• [GIVEN TASK] Copy out the listing exactly.

• [COLLECTED DATA]
§ §

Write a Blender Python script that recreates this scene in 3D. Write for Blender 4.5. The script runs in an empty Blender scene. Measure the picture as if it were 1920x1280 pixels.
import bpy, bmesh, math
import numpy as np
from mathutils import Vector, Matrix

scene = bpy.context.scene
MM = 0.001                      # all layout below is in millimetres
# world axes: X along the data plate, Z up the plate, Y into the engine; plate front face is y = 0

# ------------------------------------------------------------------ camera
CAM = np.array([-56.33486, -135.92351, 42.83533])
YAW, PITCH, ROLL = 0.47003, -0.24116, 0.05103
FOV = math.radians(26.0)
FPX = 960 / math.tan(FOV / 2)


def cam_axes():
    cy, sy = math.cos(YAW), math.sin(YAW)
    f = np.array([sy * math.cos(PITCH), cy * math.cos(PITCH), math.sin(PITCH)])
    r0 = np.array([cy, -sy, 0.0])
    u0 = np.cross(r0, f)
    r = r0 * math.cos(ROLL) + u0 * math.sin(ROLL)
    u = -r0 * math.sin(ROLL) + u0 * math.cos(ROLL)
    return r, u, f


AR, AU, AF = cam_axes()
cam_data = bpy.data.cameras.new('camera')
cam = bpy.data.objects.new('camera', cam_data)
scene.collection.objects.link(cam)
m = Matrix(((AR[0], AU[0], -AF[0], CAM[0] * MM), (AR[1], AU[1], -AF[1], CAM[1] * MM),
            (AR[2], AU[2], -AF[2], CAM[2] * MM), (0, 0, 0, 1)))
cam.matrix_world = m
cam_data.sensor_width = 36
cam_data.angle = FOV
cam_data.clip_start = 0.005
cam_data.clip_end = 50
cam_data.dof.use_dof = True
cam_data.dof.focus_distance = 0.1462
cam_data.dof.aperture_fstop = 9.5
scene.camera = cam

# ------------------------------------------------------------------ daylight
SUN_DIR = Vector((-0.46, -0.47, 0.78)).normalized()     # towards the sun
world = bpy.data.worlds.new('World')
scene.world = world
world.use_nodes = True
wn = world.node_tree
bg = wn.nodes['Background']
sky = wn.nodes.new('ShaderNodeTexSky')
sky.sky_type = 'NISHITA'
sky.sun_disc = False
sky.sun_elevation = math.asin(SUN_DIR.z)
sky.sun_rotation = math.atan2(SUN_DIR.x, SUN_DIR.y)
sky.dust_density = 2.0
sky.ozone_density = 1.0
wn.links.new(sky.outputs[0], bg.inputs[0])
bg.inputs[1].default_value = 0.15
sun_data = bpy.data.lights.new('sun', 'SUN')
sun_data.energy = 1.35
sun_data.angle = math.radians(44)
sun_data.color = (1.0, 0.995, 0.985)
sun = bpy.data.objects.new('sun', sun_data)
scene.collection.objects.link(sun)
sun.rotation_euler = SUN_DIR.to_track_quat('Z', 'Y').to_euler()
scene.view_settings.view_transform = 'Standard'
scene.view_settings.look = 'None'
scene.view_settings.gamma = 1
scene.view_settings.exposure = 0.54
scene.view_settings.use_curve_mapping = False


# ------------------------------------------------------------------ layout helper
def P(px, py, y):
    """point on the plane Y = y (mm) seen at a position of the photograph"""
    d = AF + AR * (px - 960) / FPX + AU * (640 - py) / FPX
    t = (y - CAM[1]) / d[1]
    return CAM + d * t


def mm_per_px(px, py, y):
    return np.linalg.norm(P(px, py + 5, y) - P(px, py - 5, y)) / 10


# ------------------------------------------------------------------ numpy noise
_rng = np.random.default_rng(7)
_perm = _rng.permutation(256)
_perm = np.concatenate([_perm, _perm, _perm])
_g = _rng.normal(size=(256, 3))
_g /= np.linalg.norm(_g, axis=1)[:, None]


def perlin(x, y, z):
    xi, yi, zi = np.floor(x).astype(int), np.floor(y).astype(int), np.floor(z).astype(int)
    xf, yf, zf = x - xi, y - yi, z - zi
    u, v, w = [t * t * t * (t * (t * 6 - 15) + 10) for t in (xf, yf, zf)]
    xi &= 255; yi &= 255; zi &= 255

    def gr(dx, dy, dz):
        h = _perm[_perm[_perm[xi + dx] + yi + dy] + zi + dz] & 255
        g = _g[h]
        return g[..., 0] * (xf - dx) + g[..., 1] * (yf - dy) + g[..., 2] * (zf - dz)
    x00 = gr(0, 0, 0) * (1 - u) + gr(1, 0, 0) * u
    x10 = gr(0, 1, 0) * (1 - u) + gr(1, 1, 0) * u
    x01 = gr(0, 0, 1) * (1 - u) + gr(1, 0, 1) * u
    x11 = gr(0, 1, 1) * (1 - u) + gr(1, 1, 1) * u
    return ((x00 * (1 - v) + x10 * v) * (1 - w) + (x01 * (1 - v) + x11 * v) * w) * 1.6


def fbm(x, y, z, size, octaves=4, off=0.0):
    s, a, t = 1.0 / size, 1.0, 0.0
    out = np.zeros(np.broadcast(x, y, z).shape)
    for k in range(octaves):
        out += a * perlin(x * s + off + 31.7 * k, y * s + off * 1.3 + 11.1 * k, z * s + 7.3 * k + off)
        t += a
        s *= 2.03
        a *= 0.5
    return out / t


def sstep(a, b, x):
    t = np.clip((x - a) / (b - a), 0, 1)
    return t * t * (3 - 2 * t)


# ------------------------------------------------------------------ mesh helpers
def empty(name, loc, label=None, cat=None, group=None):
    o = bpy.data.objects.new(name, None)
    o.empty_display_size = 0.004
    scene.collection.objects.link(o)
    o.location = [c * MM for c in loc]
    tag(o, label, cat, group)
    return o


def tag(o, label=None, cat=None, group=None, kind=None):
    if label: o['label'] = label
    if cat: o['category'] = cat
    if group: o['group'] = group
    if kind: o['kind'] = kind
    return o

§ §

• [WRITTEN SOLUTION]
Write a Blender Python script that recreates this scene in 3D. Write for Blender 4.5. The script runs in an empty Blender scene. Measure the picture as if it were 1920x1280 pixels.
import bpy, bmesh, math
import numpy as np
from mathutils import Vector, Matrix

scene = bpy.context.scene
MM = 0.001                      # all layout below is in millimetres
# world axes: X along the data plate, Z up the plate, Y into the engine; plate front face is y = 0

# ------------------------------------------------------------------ camera
CAM = np.array([-56.33486, -135.92351, 42.83533])
YAW, PITCH, ROLL = 0.47003, -0.24116, 0.05103
FOV = math.radians(26.0)
FPX = 960 / math.tan(FOV / 2)


def cam_axes():
    cy, sy = math.cos(YAW), math.sin(YAW)
    f = np.array([sy * math.cos(PITCH), cy * math.cos(PITCH), math.sin(PITCH)])
    r0 = np.array([cy, -sy, 0.0])
    u0 = np.cross(r0, f)
    r = r0 * math.cos(ROLL) + u0 * math.sin(ROLL)
    u = -r0 * math.sin(ROLL) + u0 * math.cos(ROLL)
    return r, u, f


AR, AU, AF = cam_axes()
cam_data = bpy.data.cameras.new('camera')
cam = bpy.data.objects.new('camera', cam_data)
scene.collection.objects.link(cam)
m = Matrix(((AR[0], AU[0], -AF[0], CAM[0] * MM), (AR[1], AU[1], -AF[1], CAM[1] * MM),
            (AR[2], AU[2], -AF[2], CAM[2] * MM), (0, 0, 0, 1)))
cam.matrix_world = m
cam_data.sensor_width = 36
cam_data.angle = FOV
cam_data.clip_start = 0.005
cam_data.clip_end = 50
cam_data.dof.use_dof = True
cam_data.dof.focus_distance = 0.1462
cam_data.dof.aperture_fstop = 9.5
scene.camera = cam

# ------------------------------------------------------------------ daylight
SUN_DIR = Vector((-0.46, -0.47, 0.78)).normalized()     # towards the sun
world = bpy.data.worlds.new('World')
scene.world = world
world.use_nodes = True
wn = world.node_tree
bg = wn.nodes['Background']
sky = wn.nodes.new('ShaderNodeTexSky')
sky.sky_type = 'NISHITA'
sky.sun_disc = False
sky.sun_elevation = math.asin(SUN_DIR.z)
sky.sun_rotation = math.atan2(SUN_DIR.x, SUN_DIR.y)
sky.dust_density = 2.0
sky.ozone_density = 1.0
wn.links.new(sky.outputs[0], bg.inputs[0])
bg.inputs[1].default_value = 0.15
sun_data = bpy.data.lights.new('sun', 'SUN')
sun_data.energy = 1.35
sun_data.angle = math.radians(44)
sun_data.color = (1.0, 0.995, 0.985)
sun = bpy.data.objects.new('sun', sun_data)
scene.collection.objects.link(sun)
sun.rotation_euler = SUN_DIR.to_track_quat('Z', 'Y').to_euler()
scene.view_settings.view_transform = 'Standard'
scene.view_settings.look = 'None'
scene.view_settings.gamma = 1
scene.view_settings.exposure = 0.54
scene.view_settings.use_curve_mapping = False


# ------------------------------------------------------------------ layout helper
def P(px, py, y):
    """point on the plane Y = y (mm) seen at a position of the photograph"""
    d = AF + AR * (px - 960) / FPX + AU * (640 - py) / FPX
    t = (y - CAM[1]) / d[1]
    return CAM + d * t


def mm_per_px(px, py, y):
    return np.linalg.norm(P(px, py + 5, y) - P(px, py - 5, y)) / 10


# ------------------------------------------------------------------ numpy noise
_rng = np.random.default_rng(7)
_perm = _rng.permutation(256)
_perm = np.concatenate([_perm, _perm, _perm])
_g = _rng.normal(size=(256, 3))
_g /= np.linalg.norm(_g, axis=1)[:, None]


def perlin(x, y, z):
    xi, yi, zi = np.floor(x).astype(int), np.floor(y).astype(int), np.floor(z).astype(int)
    xf, yf, zf = x - xi, y - yi, z - zi
    u, v, w = [t * t * t * (t * (t * 6 - 15) + 10) for t in (xf, yf, zf)]
    xi &= 255; yi &= 255; zi &= 255

    def gr(dx, dy, dz):
        h = _perm[_perm[_perm[xi + dx] + yi + dy] + zi + dz] & 255
        g = _g[h]
        return g[..., 0] * (xf - dx) + g[..., 1] * (yf - dy) + g[..., 2] * (zf - dz)
    x00 = gr(0, 0, 0) * (1 - u) + gr(1, 0, 0) * u
    x10 = gr(0, 1, 0) * (1 - u) + gr(1, 1, 0) * u
    x01 = gr(0, 0, 1) * (1 - u) + gr(1, 0, 1) * u
    x11 = gr(0, 1, 1) * (1 - u) + gr(1, 1, 1) * u
    return ((x00 * (1 - v) + x10 * v) * (1 - w) + (x01 * (1 - v) + x11 * v) * w) * 1.6


def fbm(x, y, z, size, octaves=4, off=0.0):
    s, a, t = 1.0 / size, 1.0, 0.0
    out = np.zeros(np.broadcast(x, y, z).shape)
    for k in range(octaves):
        out += a * perlin(x * s + off + 31.7 * k, y * s + off * 1.3 + 11.1 * k, z * s + 7.3 * k + off)
        t += a
        s *= 2.03
        a *= 0.5
    return out / t


def sstep(a, b, x):
    t = np.clip((x - a) / (b - a), 0, 1)
    return t * t * (3 - 2 * t)


# ------------------------------------------------------------------ mesh helpers
def empty(name, loc, label=None, cat=None, group=None):
    o = bpy.data.objects.new(name, None)
    o.empty_display_size = 0.004
    scene.collection.objects.link(o)
    o.location = [c * MM for c in loc]
    tag(o, label, cat, group)
    return o


def tag(o, label=None, cat=None, group=None, kind=None):
    if label: o['label'] = label
    if cat: o['category'] = cat
    if group: o['group'] = group
    if kind: o['kind'] = kind
    return o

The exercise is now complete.